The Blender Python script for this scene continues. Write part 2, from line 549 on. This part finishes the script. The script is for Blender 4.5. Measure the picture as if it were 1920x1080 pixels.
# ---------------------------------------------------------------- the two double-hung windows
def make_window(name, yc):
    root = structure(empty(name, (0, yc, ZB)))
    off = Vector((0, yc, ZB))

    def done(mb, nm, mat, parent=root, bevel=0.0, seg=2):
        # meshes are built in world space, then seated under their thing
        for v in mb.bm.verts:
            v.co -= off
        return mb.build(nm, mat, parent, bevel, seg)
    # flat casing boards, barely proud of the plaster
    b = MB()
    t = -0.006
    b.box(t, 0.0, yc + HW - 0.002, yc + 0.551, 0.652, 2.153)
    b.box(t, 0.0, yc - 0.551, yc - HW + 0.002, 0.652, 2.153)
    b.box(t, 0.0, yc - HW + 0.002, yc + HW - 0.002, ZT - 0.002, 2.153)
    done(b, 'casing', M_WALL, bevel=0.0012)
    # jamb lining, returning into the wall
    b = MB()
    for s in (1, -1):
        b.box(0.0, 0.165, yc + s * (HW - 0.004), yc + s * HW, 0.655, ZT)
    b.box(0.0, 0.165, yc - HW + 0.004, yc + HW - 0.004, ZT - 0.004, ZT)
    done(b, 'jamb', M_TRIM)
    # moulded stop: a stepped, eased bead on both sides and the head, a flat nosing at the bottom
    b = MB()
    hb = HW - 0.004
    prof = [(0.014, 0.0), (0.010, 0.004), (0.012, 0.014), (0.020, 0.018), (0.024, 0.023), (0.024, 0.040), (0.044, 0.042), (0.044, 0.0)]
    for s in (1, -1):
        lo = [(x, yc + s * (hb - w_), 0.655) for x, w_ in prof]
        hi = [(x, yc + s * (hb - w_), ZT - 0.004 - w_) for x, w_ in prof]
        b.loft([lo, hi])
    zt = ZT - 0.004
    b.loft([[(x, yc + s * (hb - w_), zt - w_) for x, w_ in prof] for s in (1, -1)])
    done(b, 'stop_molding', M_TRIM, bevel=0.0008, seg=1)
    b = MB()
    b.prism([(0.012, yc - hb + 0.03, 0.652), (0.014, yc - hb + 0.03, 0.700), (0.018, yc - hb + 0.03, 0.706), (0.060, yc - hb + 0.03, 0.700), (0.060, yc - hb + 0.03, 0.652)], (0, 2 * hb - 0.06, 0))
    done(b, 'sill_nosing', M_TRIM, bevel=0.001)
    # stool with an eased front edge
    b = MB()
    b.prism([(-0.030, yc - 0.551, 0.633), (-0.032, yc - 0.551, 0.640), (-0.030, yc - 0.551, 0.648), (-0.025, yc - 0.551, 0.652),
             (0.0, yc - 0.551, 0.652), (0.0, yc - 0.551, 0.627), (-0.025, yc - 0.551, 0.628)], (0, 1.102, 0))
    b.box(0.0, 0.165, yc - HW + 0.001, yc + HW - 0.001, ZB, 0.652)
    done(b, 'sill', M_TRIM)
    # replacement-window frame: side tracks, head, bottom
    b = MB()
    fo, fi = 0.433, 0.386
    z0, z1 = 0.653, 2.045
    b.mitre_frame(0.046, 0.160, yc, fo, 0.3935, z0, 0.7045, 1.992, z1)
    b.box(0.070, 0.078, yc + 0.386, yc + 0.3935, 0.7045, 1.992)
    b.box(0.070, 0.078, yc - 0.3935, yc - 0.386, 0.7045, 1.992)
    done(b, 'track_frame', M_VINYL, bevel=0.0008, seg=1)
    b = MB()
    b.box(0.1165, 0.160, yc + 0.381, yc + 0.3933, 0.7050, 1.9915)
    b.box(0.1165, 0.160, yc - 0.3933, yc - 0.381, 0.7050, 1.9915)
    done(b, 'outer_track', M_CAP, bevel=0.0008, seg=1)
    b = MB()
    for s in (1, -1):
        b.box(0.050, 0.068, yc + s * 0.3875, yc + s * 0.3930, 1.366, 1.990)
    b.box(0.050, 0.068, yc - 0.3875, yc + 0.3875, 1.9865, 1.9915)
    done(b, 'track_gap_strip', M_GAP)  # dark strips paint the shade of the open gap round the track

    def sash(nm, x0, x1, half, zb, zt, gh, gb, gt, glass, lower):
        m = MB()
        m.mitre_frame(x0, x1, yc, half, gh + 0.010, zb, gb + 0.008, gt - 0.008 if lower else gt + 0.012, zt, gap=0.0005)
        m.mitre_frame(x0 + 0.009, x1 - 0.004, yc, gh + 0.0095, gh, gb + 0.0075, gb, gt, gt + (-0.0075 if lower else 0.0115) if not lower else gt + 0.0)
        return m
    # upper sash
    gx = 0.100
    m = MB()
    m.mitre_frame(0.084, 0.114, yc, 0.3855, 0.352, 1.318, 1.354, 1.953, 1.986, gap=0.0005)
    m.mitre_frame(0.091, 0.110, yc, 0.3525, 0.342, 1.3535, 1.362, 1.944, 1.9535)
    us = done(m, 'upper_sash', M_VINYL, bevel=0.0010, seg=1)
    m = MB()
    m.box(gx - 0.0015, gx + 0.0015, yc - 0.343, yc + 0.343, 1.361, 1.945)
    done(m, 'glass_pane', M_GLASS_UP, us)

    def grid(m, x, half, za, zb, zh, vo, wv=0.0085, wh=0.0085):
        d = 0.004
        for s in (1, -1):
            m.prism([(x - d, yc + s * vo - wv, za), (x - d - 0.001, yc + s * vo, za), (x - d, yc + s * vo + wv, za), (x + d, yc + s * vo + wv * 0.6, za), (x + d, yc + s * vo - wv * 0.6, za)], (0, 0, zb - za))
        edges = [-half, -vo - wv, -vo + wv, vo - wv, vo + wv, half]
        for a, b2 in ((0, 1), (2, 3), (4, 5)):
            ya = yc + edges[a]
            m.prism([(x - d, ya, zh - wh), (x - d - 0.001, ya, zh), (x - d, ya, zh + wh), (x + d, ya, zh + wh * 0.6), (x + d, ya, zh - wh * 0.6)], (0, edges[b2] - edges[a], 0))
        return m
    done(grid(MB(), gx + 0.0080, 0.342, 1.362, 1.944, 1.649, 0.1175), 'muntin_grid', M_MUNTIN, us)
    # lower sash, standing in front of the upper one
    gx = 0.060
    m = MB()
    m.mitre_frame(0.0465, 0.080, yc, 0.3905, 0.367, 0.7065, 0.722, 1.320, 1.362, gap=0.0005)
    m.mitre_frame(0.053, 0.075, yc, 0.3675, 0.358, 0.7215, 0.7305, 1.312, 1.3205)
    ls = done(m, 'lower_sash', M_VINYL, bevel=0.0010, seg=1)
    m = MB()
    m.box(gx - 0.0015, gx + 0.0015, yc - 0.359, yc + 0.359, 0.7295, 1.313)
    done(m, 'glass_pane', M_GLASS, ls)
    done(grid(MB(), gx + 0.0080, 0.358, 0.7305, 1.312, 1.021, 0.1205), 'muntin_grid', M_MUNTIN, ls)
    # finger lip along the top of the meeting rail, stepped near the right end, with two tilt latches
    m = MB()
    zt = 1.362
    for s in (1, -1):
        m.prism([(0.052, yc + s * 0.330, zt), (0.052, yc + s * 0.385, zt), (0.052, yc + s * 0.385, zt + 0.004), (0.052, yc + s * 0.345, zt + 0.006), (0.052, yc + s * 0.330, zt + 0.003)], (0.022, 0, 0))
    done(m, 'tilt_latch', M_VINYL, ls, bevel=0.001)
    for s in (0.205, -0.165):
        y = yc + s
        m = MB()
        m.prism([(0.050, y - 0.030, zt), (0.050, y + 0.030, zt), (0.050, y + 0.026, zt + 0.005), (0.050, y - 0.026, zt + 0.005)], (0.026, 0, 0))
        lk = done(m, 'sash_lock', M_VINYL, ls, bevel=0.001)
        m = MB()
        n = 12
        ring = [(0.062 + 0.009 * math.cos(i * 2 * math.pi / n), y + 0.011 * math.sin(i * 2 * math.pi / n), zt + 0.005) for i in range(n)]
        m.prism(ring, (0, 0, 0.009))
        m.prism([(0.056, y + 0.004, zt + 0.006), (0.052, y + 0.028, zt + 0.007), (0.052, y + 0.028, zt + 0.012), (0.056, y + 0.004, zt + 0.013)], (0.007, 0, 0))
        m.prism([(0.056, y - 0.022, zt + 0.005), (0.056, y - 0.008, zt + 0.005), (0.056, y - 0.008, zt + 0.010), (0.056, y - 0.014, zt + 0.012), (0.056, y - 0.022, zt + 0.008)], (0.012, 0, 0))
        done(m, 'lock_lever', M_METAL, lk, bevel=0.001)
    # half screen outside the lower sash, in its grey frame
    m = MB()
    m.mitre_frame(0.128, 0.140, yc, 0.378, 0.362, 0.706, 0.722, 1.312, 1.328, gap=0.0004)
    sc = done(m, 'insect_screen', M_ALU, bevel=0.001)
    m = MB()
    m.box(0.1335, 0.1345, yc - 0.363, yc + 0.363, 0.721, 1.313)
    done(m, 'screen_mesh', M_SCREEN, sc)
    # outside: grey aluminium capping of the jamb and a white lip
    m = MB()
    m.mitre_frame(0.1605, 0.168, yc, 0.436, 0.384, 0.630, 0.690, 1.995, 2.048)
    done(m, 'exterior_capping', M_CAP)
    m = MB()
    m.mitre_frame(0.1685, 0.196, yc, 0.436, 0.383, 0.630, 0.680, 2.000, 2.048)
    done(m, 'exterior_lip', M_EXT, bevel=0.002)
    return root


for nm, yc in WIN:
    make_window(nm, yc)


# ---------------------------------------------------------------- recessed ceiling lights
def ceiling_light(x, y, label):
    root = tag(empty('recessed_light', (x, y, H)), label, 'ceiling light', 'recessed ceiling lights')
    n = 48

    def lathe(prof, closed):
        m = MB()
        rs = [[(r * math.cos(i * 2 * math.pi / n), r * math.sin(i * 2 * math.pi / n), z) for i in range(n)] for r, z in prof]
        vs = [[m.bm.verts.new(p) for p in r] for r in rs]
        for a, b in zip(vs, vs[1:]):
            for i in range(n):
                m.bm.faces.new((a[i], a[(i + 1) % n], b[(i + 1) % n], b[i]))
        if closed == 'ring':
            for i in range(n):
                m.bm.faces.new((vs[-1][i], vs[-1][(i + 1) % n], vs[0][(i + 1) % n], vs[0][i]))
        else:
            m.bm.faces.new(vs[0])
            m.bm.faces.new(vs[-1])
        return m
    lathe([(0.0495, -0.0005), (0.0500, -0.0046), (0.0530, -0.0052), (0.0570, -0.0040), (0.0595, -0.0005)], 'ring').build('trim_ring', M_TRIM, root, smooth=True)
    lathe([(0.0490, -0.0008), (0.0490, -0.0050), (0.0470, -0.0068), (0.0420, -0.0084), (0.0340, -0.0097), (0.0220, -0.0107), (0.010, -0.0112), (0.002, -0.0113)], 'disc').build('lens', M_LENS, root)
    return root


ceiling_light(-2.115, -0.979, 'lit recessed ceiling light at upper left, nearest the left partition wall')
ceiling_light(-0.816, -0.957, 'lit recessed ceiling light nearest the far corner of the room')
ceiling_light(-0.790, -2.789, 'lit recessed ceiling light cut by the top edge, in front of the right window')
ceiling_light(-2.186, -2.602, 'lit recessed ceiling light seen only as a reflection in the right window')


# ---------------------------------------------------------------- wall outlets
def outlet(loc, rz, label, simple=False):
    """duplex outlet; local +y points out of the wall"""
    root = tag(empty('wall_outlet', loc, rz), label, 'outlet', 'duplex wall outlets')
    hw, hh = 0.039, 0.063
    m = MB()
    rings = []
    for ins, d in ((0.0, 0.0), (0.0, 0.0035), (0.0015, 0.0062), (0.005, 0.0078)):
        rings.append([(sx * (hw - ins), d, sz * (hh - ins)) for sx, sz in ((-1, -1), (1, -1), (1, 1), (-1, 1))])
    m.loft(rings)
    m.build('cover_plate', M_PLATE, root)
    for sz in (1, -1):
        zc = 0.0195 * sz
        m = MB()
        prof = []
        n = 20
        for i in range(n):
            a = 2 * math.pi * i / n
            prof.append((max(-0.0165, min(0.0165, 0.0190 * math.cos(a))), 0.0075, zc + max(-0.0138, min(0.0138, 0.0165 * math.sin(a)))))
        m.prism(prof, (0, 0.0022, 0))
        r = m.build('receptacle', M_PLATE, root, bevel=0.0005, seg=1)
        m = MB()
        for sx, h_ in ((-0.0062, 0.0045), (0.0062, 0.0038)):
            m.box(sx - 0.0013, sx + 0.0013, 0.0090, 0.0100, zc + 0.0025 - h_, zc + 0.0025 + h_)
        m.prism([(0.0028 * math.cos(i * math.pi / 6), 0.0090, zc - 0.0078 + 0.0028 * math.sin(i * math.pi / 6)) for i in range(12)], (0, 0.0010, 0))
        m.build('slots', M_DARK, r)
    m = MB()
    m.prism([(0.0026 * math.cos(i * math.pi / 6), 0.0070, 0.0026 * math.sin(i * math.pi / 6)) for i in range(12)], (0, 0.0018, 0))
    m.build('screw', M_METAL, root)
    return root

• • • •

▸ What needs to be done
Everything from the first line above through the line that contains "off = Vector((0, yc, ZB))" should be duplicated exactly, please, and nothing beyond it.

▸ Reply
The Blender Python script for this scene continues. Write part 2, from line 549 on. This part finishes the script. The script is for Blender 4.5. Measure the picture as if it were 1920x1080 pixels.
# ---------------------------------------------------------------- the two double-hung windows
def make_window(name, yc):
    root = structure(empty(name, (0, yc, ZB)))
    off = Vector((0, yc, ZB))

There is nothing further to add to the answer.